Este retroceso ¿sería la consecuencia del neoliberalismo
tal como fue aplicado desde los años 1970? En este sentido, ¿el “triunfo del
capitalismo” habría terminado vaciando de su significado la acción política y,
por ende, la democracia?
Desde
luego, excepto por el hecho de que es necesario situar todo ello en una larga y
diversificada historia de las relaciones que el capitalismo mantiene con la
democracia, o más bien con los movimientos de democratización y
desdemocratización de lo político, en el sentido amplio del término (el Estado,
la sociedad civil). Hubo un factor favorable a la democratización del Estado e
incluso, tendencialmente, del capitalismo en la simultaneidad de las
revoluciones cívico-burguesas y la Revolución Industrial a fines del siglo
XVIII, así como en la correspondencia subrayada por Karl Marx entre las formas
de la circulación mercantil y las figuras del individualismo jurídico. Si se
toma el “capitalismo histórico” (según Immanuel Wallerstein) entre los siglos
XVII y XX, puede decirse que hubo una relación de fuerzas favorable a la
ampliación de la democracia electiva y a la introducción de los derechos
sociales solo en los países del “centro” y solo durante cierto período. Esto,
como consecuencia del crecimiento del movimiento obrero y otros movimientos
sociales como el feminismo, sin olvidar las consecuencias de las guerras
mundiales. Fuera de este contexto, reinaba en todas partes la dominación sin
atenuantes de los ricos, de los conquistadores y de los notables.

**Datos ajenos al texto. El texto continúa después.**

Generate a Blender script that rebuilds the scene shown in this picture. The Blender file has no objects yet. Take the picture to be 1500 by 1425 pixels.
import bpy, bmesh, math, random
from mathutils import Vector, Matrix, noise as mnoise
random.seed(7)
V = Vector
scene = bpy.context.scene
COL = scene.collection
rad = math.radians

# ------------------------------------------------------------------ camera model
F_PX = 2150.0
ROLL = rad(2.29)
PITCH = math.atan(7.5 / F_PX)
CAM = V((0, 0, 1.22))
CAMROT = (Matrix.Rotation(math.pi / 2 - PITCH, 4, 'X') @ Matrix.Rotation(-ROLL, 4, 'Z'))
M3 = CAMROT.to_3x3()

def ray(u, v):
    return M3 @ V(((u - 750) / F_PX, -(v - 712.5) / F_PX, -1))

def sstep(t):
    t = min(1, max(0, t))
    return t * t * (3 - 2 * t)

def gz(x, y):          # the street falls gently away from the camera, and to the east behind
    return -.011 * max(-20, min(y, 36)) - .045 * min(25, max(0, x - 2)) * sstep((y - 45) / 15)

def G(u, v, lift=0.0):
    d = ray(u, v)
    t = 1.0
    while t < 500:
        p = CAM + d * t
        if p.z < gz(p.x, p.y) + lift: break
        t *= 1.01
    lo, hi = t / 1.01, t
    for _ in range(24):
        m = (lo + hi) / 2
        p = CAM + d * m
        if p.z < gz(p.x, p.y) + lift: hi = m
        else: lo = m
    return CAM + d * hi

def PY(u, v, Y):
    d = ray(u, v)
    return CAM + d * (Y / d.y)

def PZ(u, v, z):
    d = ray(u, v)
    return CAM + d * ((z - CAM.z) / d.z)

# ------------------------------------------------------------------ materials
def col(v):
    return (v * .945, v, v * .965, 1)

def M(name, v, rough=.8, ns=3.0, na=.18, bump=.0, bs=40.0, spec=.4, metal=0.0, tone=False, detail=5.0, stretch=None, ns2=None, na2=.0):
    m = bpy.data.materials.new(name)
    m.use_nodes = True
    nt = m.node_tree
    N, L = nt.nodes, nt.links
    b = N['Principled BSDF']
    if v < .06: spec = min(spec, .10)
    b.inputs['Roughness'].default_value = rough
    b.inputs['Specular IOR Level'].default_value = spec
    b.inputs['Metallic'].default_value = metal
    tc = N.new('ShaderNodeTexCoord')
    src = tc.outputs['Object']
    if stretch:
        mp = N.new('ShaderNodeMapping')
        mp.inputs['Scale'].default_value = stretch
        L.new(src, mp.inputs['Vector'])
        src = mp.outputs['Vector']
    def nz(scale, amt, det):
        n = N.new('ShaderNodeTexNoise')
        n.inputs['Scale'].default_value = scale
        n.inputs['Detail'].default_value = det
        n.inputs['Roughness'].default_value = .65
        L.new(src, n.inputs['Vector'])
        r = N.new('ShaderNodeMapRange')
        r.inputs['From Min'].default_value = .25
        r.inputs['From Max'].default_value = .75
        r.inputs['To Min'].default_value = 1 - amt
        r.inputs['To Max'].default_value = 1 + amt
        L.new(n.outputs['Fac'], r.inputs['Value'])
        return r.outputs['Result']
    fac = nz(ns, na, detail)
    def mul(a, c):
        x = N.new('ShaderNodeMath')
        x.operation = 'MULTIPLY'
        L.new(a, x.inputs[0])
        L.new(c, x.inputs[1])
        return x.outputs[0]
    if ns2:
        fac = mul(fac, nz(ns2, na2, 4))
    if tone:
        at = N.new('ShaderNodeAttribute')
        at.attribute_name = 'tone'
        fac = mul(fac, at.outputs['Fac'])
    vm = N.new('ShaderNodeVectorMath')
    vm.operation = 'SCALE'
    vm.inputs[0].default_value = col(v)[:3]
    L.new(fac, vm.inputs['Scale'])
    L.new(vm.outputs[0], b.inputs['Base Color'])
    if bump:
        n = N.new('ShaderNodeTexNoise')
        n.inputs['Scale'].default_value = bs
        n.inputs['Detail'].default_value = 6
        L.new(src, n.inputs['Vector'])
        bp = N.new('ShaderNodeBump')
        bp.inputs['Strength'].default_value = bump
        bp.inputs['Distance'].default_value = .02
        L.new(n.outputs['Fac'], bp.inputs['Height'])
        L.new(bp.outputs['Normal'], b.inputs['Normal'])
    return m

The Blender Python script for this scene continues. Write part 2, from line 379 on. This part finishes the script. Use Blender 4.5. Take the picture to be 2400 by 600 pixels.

Las
revoluciones comunistas y las independencias poscoloniales habrían podido
cambiar todo eso si no hubieran sido devoradas por sus propias contradicciones,
mientras que el movimiento obrero se institucionalizaba y rutinizaba. En esta
perspectiva a largo plazo, el neoliberalismo no aparece sólo como una expresión
de las nuevas configuraciones del capitalismo -financiarización, globalización,
mercantilización de la vida cotidiana e incluso de la intimidad-, sino como un
postsocialismo y un poscolonialismo. Desde este punto de vista, no estoy para
nada seguro de que las características del neoliberalismo del que hablan -en
particular, la desregulación del trabajo y la generalización del endeudamiento
público y privado- constituyan una tendencia irresistible. Por un lado, esta
gobernanza está demasiado estrechamente ligada a las nuevas condiciones de
rentabilidad de los capitales como para depender simplemente de decisiones
coyunturales arbitrarias. Por el otro, no deja de socavar sus propias bases de
legitimidad social, como bien lo demuestran los análisis de Karl Polanyi o, de
otra manera, los de Robert Castel sobre la “individualidad negativa” que sucede
a la “sociedad salarial” y al contrato social de la época keynesiana. La
situación se caracteriza pues por una extrema inestabilidad y una violencia
potencial, y desde ese punto de vista la democracia aparece a la vez como
blanco de la ofensiva y como capacidad de resistencia.